→ **Work to complete**
Find and copy every line in the records that includes the string "pixels".

→ **Data provided**
-- Start --
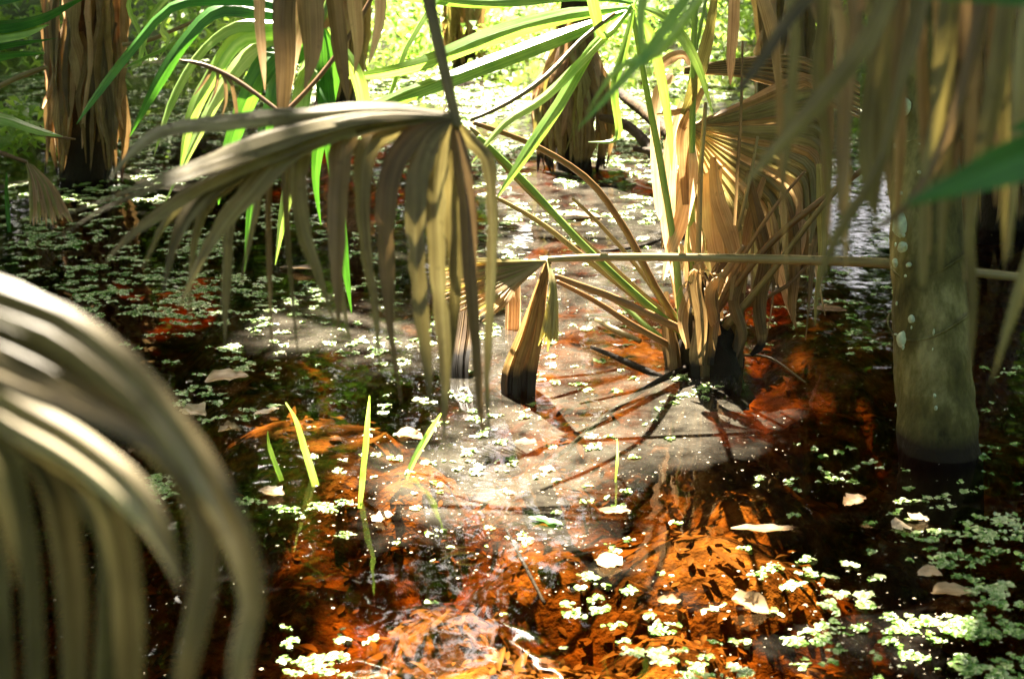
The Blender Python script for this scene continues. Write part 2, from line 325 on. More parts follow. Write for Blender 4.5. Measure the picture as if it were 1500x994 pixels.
-- End --
-- Start --
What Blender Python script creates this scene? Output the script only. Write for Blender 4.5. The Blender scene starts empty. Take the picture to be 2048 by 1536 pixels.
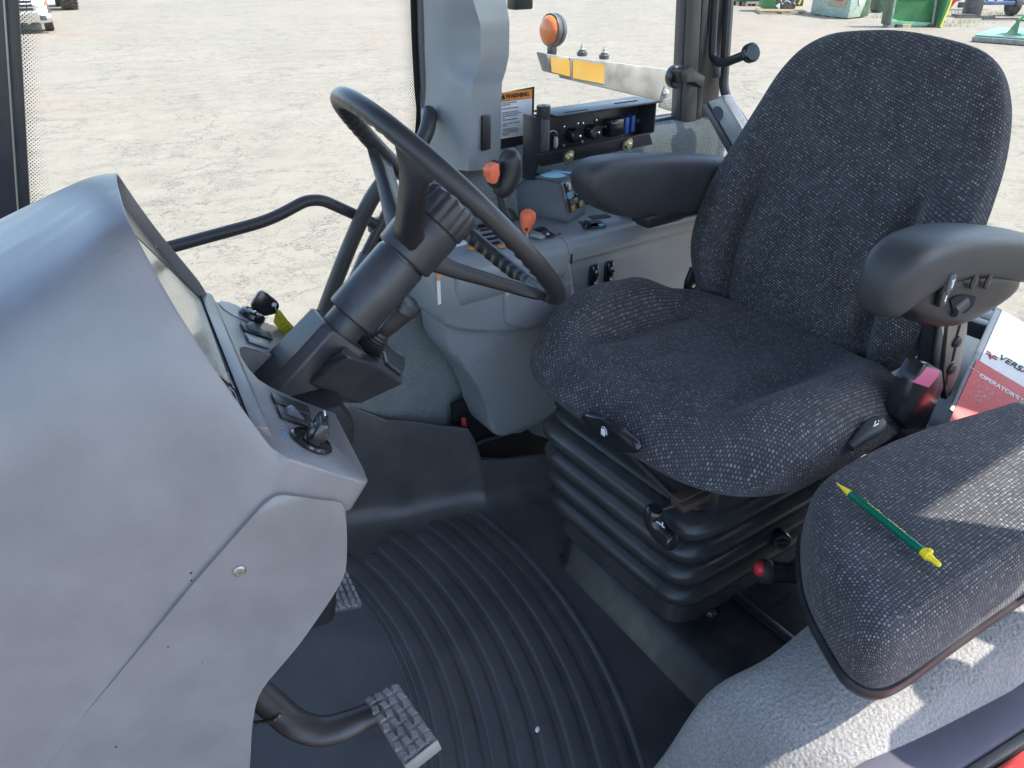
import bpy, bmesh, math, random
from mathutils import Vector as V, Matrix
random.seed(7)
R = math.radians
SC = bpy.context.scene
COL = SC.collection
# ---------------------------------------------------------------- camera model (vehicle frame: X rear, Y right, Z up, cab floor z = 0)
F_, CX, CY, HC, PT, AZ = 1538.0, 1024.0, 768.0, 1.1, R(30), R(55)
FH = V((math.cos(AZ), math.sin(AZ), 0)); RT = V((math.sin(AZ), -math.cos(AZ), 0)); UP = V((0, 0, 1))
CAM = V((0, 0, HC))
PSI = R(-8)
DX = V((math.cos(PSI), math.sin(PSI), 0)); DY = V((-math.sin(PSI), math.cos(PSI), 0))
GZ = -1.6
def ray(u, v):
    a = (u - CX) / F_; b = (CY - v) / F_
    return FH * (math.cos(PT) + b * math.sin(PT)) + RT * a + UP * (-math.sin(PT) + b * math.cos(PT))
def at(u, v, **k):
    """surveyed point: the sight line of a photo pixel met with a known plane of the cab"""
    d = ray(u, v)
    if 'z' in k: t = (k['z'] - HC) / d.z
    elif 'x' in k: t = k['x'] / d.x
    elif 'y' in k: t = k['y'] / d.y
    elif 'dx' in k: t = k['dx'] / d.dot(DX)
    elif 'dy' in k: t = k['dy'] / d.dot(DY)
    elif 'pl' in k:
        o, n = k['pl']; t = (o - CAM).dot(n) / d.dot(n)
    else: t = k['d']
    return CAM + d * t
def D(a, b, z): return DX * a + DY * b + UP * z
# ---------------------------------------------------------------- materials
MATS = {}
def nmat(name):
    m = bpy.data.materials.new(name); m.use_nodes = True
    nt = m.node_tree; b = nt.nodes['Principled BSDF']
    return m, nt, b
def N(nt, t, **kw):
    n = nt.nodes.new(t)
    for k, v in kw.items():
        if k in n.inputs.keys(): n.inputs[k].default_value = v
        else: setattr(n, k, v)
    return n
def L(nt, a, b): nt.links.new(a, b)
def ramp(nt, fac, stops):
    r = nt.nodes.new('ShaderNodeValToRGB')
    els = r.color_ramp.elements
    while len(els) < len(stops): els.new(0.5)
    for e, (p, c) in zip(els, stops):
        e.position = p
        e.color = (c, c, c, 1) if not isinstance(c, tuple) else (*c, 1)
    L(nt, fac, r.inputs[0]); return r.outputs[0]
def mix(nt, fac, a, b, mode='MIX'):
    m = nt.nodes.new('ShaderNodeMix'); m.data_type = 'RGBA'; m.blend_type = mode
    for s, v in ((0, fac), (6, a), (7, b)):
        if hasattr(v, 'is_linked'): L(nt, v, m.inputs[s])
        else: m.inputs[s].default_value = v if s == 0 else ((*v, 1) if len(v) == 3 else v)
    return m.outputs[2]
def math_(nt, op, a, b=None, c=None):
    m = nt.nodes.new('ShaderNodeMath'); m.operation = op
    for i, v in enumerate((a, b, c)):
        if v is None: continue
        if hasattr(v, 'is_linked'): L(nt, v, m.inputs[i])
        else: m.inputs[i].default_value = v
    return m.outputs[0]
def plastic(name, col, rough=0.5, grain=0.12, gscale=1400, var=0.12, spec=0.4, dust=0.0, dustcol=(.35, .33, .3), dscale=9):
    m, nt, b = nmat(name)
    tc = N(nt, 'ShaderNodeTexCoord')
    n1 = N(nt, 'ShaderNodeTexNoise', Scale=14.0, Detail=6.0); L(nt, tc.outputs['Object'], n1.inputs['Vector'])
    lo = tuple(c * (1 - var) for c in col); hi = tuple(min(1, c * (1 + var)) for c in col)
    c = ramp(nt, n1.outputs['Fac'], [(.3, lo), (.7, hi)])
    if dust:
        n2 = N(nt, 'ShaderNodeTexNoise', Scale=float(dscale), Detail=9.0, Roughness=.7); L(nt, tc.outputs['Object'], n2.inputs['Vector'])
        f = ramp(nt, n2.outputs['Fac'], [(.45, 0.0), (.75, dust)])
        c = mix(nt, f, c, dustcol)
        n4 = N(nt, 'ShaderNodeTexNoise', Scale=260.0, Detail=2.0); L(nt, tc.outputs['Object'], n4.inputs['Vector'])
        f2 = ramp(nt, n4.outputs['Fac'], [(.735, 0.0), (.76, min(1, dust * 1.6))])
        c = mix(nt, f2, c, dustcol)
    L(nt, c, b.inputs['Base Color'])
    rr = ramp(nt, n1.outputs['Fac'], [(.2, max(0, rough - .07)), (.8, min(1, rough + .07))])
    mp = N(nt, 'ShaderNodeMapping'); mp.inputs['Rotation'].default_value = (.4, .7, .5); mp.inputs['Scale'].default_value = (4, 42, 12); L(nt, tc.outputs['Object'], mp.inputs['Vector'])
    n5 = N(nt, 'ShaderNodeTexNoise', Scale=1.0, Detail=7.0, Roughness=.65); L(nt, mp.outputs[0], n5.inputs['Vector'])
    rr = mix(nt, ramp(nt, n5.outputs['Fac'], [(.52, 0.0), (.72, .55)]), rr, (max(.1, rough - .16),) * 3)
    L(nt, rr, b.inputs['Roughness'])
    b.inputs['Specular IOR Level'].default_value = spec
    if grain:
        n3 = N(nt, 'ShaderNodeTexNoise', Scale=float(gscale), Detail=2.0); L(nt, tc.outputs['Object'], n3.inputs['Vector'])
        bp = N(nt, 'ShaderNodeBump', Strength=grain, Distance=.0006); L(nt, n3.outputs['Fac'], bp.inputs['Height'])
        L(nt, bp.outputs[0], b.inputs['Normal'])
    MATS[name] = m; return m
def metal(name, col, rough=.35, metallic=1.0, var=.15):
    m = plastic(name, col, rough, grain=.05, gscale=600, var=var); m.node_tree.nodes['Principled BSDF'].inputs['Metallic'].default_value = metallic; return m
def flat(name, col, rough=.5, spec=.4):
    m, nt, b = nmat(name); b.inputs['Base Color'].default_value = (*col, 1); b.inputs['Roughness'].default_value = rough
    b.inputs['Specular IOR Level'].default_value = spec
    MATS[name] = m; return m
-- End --
→ **Response to this task**
The Blender Python script for this scene continues. Write part 2, from line 325 on. More parts follow. Write for Blender 4.5. Measure the picture as if it were 1500x994 pixels.
What Blender Python script creates this scene? Output the script only. Write for Blender 4.5. The Blender scene starts empty. Take the picture to be 2048 by 1536 pixels.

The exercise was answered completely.